THE EXERCISE
Reproduce precisely the lines between the start of the data below and the line with "COL = SC.collection", both included.

[begin INFORMATION PROVIDED]

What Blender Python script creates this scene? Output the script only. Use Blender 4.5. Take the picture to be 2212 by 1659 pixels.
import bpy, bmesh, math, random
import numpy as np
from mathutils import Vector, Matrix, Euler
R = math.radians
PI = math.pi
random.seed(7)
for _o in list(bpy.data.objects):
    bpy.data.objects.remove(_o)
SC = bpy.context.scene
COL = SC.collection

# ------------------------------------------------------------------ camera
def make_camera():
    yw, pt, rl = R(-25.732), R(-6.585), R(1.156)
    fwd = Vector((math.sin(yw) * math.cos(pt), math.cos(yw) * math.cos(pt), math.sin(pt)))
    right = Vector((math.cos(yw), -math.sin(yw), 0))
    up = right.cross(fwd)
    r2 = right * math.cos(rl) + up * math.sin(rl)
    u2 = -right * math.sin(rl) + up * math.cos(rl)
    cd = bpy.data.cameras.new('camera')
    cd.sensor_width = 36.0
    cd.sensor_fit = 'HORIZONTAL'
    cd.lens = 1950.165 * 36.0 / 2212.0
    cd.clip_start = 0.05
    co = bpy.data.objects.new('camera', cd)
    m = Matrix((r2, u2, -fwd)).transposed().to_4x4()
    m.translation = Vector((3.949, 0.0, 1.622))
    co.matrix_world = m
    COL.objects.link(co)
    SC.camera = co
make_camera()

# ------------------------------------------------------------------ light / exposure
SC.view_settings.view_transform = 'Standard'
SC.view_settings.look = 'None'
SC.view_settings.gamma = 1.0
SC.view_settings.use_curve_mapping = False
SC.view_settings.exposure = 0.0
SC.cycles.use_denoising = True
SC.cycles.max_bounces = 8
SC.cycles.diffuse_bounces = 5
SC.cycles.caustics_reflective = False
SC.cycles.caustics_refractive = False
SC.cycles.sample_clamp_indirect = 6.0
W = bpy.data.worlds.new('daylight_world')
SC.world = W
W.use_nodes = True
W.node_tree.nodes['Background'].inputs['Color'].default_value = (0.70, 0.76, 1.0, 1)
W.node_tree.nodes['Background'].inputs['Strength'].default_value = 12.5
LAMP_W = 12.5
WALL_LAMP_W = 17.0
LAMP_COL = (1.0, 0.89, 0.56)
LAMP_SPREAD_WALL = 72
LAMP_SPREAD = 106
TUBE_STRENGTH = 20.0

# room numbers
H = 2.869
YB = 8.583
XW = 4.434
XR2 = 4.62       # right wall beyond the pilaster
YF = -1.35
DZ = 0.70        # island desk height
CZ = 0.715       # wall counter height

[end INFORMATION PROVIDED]

TASK RESPONSE
What Blender Python script creates this scene? Output the script only. Use Blender 4.5. Take the picture to be 2212 by 1659 pixels.
import bpy, bmesh, math, random
import numpy as np
from mathutils import Vector, Matrix, Euler
R = math.radians
PI = math.pi
random.seed(7)
for _o in list(bpy.data.objects):
    bpy.data.objects.remove(_o)
SC = bpy.context.scene
COL = SC.collection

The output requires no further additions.